Stealth cameras to catch M6 speeders
Hard-to-spot speed cameras are to be installed on a stretch of the M6 sparking fears that they will snare thousands of unsuspecting motorists.
The Highways Agency says the new cameras, part of a £2.1 million national project, will be able to monitor all four lanes of the motorway – including the hard shoulder – from the overhead gantries.
Standing for Highways Agency Digital Enforcement Camera System, they patrol sections of motorway where the speed limit is variable and are becoming a familiar presence on some of the country's busiest roads.
However, due to them being grey in colour and less visible than other fixed cameras, it's easier for drivers to miss them.
Speed cameras have long been a blight for Black Country motorists.
As reported in the Express & Star last year, thousands of drivers were caught by mobile speed cameras.
Figures from November showed drivers had been caught 7,654 times in and close to the Black Country area.
One of the biggest hot spots for stings was on the A4040 Sandwell Road, close to West Bromwich Albion's Hawthorns stadium.
The southbound stretch alone saw 1,771 fines issued this year with 440 on the northbound stretch.
Manor Way, the Halesowen bypass, accounted for 1,285 fines, almost 10 times as much as in 2013.
Police have since been catching people going at 82mph in the 40mph zone.
However, due to funding cuts, more than 70 active cameras were switched off in April 2013 by the West Midlands Safety Partnership.
The decision was made after West Midlands Police said it could no longer afford the £1m a year running costs due to budget cuts.
Conventional cameras are trained on one lane.

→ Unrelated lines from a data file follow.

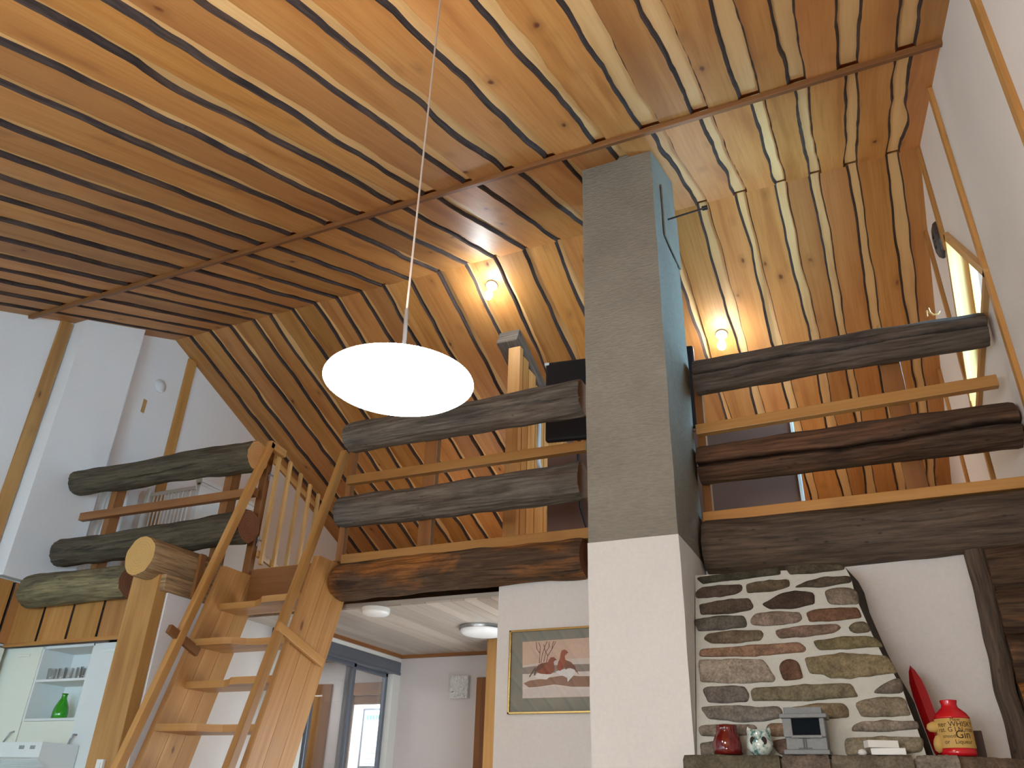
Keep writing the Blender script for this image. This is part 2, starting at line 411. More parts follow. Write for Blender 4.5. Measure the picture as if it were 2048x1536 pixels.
# ------------------------------------------------------------------ ceiling
GA = [-6.16, -5.91, -5.64, -5.41, -5.15, -4.87, -4.58, -4.29, -4.03, -3.79, -3.5, -3.18, -2.9, -2.61, -2.36, -2.06, -1.77, -1.48, -1.15, -.84, -.54, -.26, 0.0, .28, .57]
GC = [-6.12, -5.85, -5.58, -5.29, -5.06, -4.79, -4.51, -4.27, -3.99, -3.74, -3.46, -3.16, -2.88, -2.6, -2.31, -2.01, -1.7, -1.4, -1.1, -.81, -.51, -.21, .03, .3, .57]
def ceiling():
    mb = MB()
    cs = 1 / math.sqrt(1 + SL * SL)
    def section(y0, y1, gaps, seed, ridge):
        up_ = 1 if y1 <= RY + .01 else -1
        n = Vector((0, -SL * cs * up_, cs)); U = Vector((0, cs, SL * cs * up_))
        L = (y1 - y0) / cs; O = Vector((0, y0, zf(y0)))
        ns = max(10, int(L / .055)); H = .026
        def pt(x, u, h): return Vector((x, 0, 0)) + O + U * u + n * h
        def wave(i, side, u):
            s = seed + i * 3.1 + side * 17
            a = .024 * nz(u * .9, s, 0) + .014 * nz(u * 3.2, s, 5) + .005 * nz(u * 9, s, 9)
            k = nz(u * 1.4, s, 21)
            if k > .42: a += (k - .42) * .10 * (1 if side else -1)
            return a
        wd = [(.072 if seed == 11 else .052) + .03 * abs(nz(i * 1.7, seed, 2)) + (.026 if g > -1 else 0) for i, g in enumerate(gaps)]
        for i in range(len(gaps) + 1):
            tn = (random.random(), random.random(), .5)
            ou, ov = random.uniform(0, 50), random.uniform(0, 50)
            rows = []
            for k in range(ns + 1):
                u = L * k / ns
                xl = XL - .02 if i == 0 else gaps[i - 1] + wd[i - 1] + wave(i - 1, 1, u)
                xr = XR + .02 if i == len(gaps) else gaps[i] + wave(i, 0, u)
                bw = (.016 if (i < len(gaps) and gaps[i] < -1.2) else .010) * (1 + .9 * nz(u * 1.1, i * 2.3, seed + 4)) + .004
                wn = .006 + .006 * abs(nz(u * 2, i, seed))
                rows.append([pt(xl - wn * .3, u, H), pt(xl + wn * .55, u, .006), pt(xl + wn, u, 0), pt(xr - .004, u, 0), pt(xr + bw * .45, u, .007), pt(xr + bw, u, H)])
            for a_, b_, mi in ((0, 1, 1), (1, 2, 1), (2, 3, 0), (3, 4, 1), (4, 5, 1)):
                for k in range(ns):
                    q = [rows[k][a_], rows[k][b_], rows[k + 1][b_], rows[k + 1][a_]]
                    u0, u1 = L * k / ns, L * (k + 1) / ns
                    if mi == 0: uv = [(ou + uu, ov + p.x) for uu, p in zip((u0, u0, u1, u1), q)]
                    else: uv = [(ou + uu, ov + vv) for uu, vv in ((u0, 0 + a_ * .02), (u0, .02 + a_ * .02), (u1, .02 + a_ * .02), (u1, a_ * .02))]
                    q.reverse(); uv.reverse()
                    mb.face(q, uv, mi, tn)
            for r_ in (rows[0], rows[-1]): mb.face([r_[0], r_[1], r_[2], r_[3], r_[4], r_[5]], [(p.x, p.z) for p in r_], 0, tn)
        for i, g in enumerate(gaps):
            tn = (random.random() * .5, .3 + .7 * random.random(), .5); ou, ov = random.uniform(0, 50), random.uniform(0, 50)
            x0, x1 = g - .07, g + wd[i] + .07
            q = [pt(x0, 0, H), pt(x0, L, H), pt(x1, L, H), pt(x1, 0, H)]
            mb.face(q, [(ou, ov + x0), (ou + L, ov + x0), (ou + L, ov + x1), (ou, ov + x1)], 2, tn)
        # sheathing above
        mb.face([pt(XL - .2, -.05, H + .03), pt(XL - .2, L + .05, H + .03), pt(XR + .2, L + .05, H + .03), pt(XR + .2, -.05, H + .03)], None, 0)
    section(YB, 3.49, GA, 11, False)
    section(3.53, RY, GC, 40, True)
    section(RY, YK, GC, 71, True)
    return mb.build('ceiling', [M['board'], M['bark'], M['boardpale']])
struct(ceiling(), 'vaulted pine board ceiling with wavy bark edges')
mb = MB(); y = 3.51; mb.bar((XL, y, zf(y) - .014), (XR, y, zf(y) - .014), .045, .03, (0, 1, SL)); struct(mb.build('trim_1', M['pinedark'], bevel=.003), 'narrow pine batten across the ceiling boards')

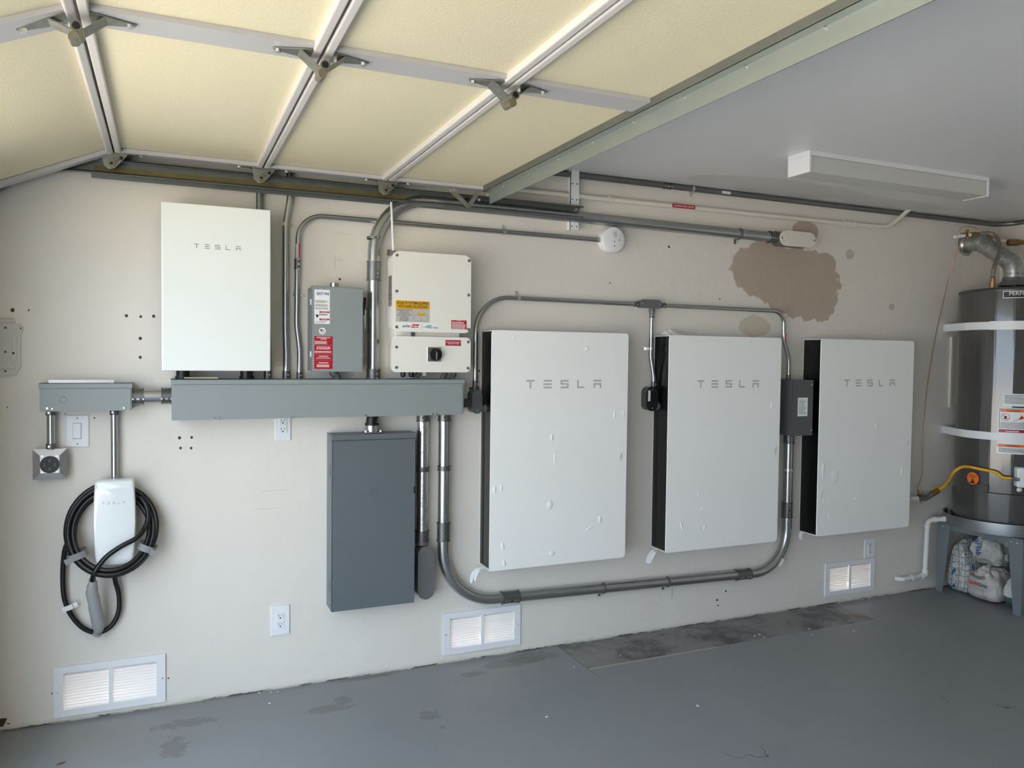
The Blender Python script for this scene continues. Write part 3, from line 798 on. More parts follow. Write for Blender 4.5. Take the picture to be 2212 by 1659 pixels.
# ================================================================== wireways
wx0, wx1 = .0185, 1.272; wz0, wz1 = 1.229, 1.392; wd = .152
ww = thing('wireway', 'long grey steel wiring trough running across the wall below the inverter', 'wiring trough', ((wx0+wx1)/2, 0, wz0))
obj('body', MB().box(wx0+.003, wx1-.003, -wd+.004, -.001, wz0+.002, wz1-.001), GREY, ww)
obj('cover', MB().box(wx0, wx1-.010, -wd, -wd+.0025, wz0, wz1-.021).box(wx0, wx1-.010, -wd, -wd+.02, wz0-.0015, wz0), GREY, ww)
obj('lip', MB().box(wx0-.002, wx1+.002, -wd-.003, -wd+.004, wz1-.019, wz1+.001).box(wx0-.002, wx1+.002, -wd-.003, -.002, wz1-.0005, wz1+.001).box(wx1+.0005, wx1+.002, -wd-.003, -.01, wz1-.019, wz1), GREY, ww)
for u_, v_ in ((461, 903), (471, 903), (632, 901), (790, 897), (934, 894), (943, 894)):
    p = at(u_, v_, wd); obj('screw', screw_mb(MB(), p.x, p.z, -wd, .0055, .005), SCREW, ww)
sx0, sx1 = -.448, -.128; sz0, sz1 = 1.268, 1.376; sdp = .102
sb = thing('wireway', 'short grey wiring box at the left with a thin metal strip on top', 'wiring trough', ((sx0+sx1)/2, 0, sz0))
obj('body', MB().box(sx0+.003, sx1+.001, -sdp+.004, -.001, sz0+.002, sz1-.001), GREY, sb)
obj('cover', MB().box(sx0+.002, sx1-.003, -sdp, -sdp+.0025, sz0, sz1-.02), GREY, sb)
obj('lip', MB().box(sx0-.001, sx1+.003, -sdp-.003, -sdp+.004, sz1-.018, sz1+.001).box(sx0-.001, sx1+.003, -sdp-.003, -.002, sz1-.0005, sz1+.001), GREY, sb)
p = at(137, 864, sdp); obj('knockout', MB().lathe((p.x, -sdp-.0002, p.z), [(.0105, 0), (.0115, .0012), (.0125, 0)], 24, 'y'), GREY, sb)
for u_, v_ in ((102, 882), (268, 881), (113, 883)):
    p = at(u_, v_, sdp); obj('screw', screw_mb(MB(), p.x, p.z, -sdp, .0055 if u_ != 113 else .004, .005), SCREW, sb)
mb = MB()
a, b = at(106, 823, .07), at(247, 826, .07)
mb.box(a.x, b.x, -.085, -.03, sz1+.0045, sz1+.0055).box(a.x, b.x, -.088, -.085, sz1+.001, sz1+.0135).box(a.x+.01, b.x-.01, -.03, -.028, sz1+.001, sz1+.0055)
single('metal_strip', mb, STEELP, 'loose bent strip of sheet metal lying on top of the short wiring box', 'metal strip')
p, q = at(398, 817, .12), at(470, 816, .10); zt = WT+.0065
single('wooden_stick', MB().obox(((p.x+q.x)/2, -.13, zt), (.995, -.1, 0), (.1, .995, 0), (0, 0, 1), (q-p).length, .014, .006), WOOD, 'small wooden stick lying on the long wiring trough under the tall cabinet', 'stick')
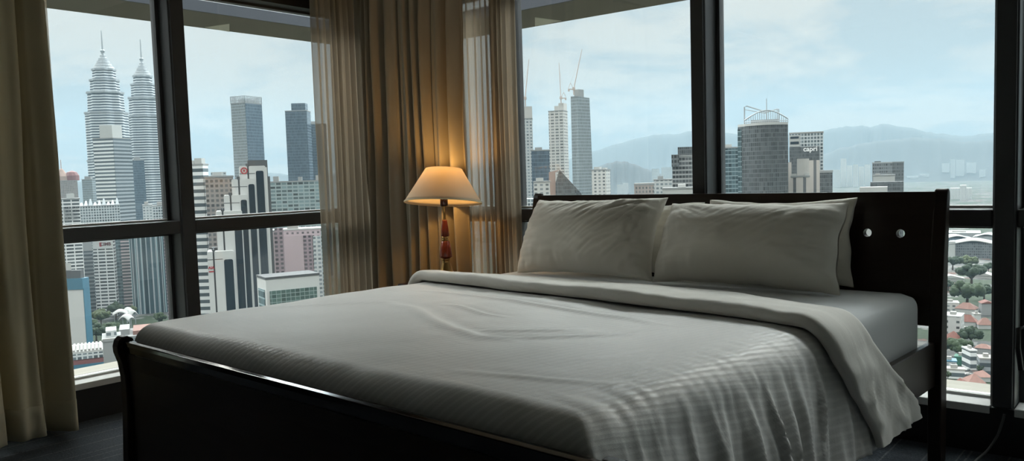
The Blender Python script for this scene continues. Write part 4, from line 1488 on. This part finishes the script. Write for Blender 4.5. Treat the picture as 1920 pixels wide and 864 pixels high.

But there are calls for the grey camera housings to be painted yellow like the old fashioned Gatso speed cameras which are found on normal roads.
The cameras will be installed between junctions 10a for the M54 and 13 Stafford of the M6. The work is part of the £87.5m smart motorways project which will bring in variable speed limits and open the hard shoulder to traffic in busy times.
John Spellar, MP for Warley and a former transport minister, said: "When I was transport minister, I ordered that speed cameras should be painted a clearly visible yellow. The aim should be to adjust behaviour, not to catch out motorists.
"The police and Highways Agency should get their act together and stop fleecing the hard pressed motorists and should be told to return to painting cameras yellow."
The cameras, called the Hadecs3, will help enforce variable speed limits on motorways. But when the speed limit is at its normal 70mph they will not be switched off and can catch people going over the national speed limit.
The new cameras will be attached to the overhead gantries which house the variable speed limit signs and will be front and rear facing.
Hugh Bladon, of the Alliance of British Drivers, said: "The 70mph limit is not a speed that a lot of people bother to observe any more.
The amount of traffic that exceeds the 70mph limit is enormous.
"Most people are driving at 80mph on motorways and these are our safest roads in the country."
A spokesman for the Highways Agency said: "Variable speed limits on smart motorways are primarily there to smooth traffic flow, reduce congestion and make journeys more reliable.
"There are clear signs where cameras are in place and the new cameras are more visible than the previous versions."